Billy and Jim and You and Me

I’ve been asked on occasion who Billy and Jim are. It’s clear to most that there are elements of myself in both characters, but in my own mind, I am Billy. I’ve always been Billy. Who Jim is remains a mystery to me. I’ve written for years about the both of them, using their beings as a conduit of expression, tools to put to work to ferret out the junk in my mind, but by junk I really mean the essence of what we’re doing here, and by “we,” I really mean you and I, you being the errant reader who’s stumbled upon this. And by “doing here” I really mean why does it matter? What’s the point and purpose? Why does blood bother to course through our veins?

Tonight I’m writing about the two of them – the both of us, you and I – sitting together on a deck overlooking a treed mountain valley. It’s late winter, and by all counts based on summers past when the forest fires come in mere weeks, they will come with a vengeance. It’s hard to imagine in the winter, but we are – they are – on the cusp of it. I learned today that of the 15 locations in the world last year with the worst air quality, Quesnel, British Columbia (Where’s Quesnel, right?) was number 7. There were three other cities in the province on the list. Ah, that clean, mountain air. As I, well Billy, breath it in tonight, my stomach aches with worry. I – Billy – have been breathing smoke all winter; lighting wood stoves, stoking fires, waking at 2:00 a.m. to open a damper and feed more wood. This, all winter. But when the stove has long been cold and dormant through the summer months, Billy – I – and Jim – you – will be struggling for clean air.

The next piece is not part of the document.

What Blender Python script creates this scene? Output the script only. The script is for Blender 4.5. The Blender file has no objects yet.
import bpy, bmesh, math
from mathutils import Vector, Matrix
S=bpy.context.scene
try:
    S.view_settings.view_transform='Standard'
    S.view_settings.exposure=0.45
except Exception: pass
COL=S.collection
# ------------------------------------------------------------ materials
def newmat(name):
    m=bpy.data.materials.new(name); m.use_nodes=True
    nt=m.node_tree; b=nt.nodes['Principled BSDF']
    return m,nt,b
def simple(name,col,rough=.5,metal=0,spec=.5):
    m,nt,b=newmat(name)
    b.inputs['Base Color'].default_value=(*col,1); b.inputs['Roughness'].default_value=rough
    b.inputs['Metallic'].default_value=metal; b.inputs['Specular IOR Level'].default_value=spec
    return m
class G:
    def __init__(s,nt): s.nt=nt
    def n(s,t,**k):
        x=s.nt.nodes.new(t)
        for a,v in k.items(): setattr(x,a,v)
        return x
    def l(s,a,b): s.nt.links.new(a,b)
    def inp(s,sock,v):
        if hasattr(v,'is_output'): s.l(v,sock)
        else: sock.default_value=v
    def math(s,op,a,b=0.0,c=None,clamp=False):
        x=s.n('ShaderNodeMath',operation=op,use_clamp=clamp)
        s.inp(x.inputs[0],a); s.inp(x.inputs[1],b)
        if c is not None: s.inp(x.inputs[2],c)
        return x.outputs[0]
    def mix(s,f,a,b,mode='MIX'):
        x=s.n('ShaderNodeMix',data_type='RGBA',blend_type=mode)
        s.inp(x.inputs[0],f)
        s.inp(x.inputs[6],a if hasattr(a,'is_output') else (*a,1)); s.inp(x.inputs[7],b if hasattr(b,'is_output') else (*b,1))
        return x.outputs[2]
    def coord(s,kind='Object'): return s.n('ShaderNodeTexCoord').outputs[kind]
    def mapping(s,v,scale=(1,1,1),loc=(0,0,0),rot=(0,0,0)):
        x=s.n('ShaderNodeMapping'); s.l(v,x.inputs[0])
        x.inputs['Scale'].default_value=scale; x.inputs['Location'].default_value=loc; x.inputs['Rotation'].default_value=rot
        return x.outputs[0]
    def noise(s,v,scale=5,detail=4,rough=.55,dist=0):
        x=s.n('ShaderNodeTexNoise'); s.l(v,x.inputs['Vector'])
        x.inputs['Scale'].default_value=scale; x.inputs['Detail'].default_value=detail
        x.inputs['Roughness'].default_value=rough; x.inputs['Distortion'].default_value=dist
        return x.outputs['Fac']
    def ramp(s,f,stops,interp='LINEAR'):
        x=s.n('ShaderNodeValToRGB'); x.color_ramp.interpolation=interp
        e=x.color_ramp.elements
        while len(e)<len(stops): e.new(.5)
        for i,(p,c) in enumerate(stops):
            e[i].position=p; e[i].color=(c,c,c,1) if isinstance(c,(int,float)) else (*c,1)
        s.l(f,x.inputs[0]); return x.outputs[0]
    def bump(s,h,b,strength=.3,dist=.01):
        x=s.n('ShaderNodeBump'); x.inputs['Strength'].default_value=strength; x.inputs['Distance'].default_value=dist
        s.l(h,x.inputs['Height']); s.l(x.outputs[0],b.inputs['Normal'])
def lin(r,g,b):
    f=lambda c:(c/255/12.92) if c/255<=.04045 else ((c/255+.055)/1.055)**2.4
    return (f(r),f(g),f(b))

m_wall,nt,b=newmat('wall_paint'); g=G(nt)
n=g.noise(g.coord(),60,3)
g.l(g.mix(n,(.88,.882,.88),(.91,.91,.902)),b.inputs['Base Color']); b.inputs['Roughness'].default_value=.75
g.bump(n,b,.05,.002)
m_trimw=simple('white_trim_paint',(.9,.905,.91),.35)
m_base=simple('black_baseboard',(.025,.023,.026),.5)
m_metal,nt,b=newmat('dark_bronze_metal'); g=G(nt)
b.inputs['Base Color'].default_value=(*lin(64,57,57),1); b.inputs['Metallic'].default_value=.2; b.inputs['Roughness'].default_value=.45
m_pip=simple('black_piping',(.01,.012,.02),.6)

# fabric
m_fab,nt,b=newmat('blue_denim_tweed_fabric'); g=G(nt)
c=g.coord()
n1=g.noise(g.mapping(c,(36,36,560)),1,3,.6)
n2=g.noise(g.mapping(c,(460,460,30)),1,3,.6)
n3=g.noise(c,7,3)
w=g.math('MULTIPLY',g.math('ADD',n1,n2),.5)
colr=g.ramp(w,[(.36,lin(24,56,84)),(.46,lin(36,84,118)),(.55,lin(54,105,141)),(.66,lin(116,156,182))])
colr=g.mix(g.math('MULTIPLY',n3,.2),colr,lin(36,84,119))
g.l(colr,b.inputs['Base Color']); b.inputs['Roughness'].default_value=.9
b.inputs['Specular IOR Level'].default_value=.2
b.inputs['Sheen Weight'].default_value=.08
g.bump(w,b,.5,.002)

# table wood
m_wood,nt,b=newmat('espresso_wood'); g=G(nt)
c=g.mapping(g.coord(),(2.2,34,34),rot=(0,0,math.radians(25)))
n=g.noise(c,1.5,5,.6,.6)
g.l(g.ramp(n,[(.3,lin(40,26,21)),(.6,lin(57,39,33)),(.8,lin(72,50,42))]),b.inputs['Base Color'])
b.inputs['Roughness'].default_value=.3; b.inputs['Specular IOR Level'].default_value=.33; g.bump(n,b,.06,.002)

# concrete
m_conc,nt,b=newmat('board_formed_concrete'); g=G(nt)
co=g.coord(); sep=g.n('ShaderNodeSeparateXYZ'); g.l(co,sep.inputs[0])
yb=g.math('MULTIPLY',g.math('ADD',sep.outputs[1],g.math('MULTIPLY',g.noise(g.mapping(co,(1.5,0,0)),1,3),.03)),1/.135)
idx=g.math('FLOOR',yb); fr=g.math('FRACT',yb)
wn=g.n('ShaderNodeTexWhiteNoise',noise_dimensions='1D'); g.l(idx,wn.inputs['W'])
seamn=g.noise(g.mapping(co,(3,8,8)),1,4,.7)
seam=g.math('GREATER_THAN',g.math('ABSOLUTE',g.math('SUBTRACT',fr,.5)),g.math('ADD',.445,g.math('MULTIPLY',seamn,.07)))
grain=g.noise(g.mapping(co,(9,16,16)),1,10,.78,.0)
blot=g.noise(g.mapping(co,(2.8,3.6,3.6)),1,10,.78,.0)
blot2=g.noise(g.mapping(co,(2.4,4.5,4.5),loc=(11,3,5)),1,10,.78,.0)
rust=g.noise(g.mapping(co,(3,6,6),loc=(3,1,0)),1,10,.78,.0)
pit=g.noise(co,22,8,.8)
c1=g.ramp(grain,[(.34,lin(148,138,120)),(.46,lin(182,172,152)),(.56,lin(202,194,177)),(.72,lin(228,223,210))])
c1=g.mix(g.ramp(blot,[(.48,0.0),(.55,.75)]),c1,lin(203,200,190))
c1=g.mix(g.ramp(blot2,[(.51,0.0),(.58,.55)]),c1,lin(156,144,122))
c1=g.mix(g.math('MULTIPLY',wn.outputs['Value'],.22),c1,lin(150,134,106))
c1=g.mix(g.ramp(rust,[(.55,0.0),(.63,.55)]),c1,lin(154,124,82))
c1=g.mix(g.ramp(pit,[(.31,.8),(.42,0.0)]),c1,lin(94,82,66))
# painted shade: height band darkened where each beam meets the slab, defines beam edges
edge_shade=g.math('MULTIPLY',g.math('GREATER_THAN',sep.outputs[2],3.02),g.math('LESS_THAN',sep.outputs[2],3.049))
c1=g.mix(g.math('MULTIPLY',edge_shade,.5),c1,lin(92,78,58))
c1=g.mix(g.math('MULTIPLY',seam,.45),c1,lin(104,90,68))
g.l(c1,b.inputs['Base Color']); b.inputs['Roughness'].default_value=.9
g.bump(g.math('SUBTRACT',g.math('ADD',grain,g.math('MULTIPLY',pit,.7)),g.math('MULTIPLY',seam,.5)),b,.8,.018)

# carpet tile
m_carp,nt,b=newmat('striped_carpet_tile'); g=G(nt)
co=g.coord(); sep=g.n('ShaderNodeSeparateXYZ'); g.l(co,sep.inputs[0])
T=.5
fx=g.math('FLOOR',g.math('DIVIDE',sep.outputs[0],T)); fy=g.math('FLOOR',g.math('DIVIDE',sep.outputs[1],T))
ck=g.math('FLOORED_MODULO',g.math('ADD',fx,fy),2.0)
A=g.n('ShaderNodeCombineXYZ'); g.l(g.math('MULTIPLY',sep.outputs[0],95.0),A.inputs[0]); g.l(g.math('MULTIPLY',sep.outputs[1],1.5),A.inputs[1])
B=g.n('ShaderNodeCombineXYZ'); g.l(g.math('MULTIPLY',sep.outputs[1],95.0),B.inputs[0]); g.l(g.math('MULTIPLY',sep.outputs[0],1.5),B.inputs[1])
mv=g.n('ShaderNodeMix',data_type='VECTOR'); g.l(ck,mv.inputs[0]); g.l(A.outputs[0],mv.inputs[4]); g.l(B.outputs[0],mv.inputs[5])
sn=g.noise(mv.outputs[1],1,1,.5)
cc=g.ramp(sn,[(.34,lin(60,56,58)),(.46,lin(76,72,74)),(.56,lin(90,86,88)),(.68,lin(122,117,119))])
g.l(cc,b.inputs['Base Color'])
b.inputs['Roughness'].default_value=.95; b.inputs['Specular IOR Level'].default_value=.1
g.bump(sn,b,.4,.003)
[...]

So without further preamble, I bring you tonight’s writing. It’s postmodern, if that still exists, and if it means anything to you, or me. It’s literary lingo that is without question, something far nicer to think about than going up in flames in two month’s time.

 

Billy and Jim were on the deck when the snow began to fall, not heavily, but with large flakes of it that they watched through their descent in the light. A fire they lit behind the house burned and crackled, and had they been looking, they would have seen the magic of orange embers floating through the forest canopy against the softly falling snow.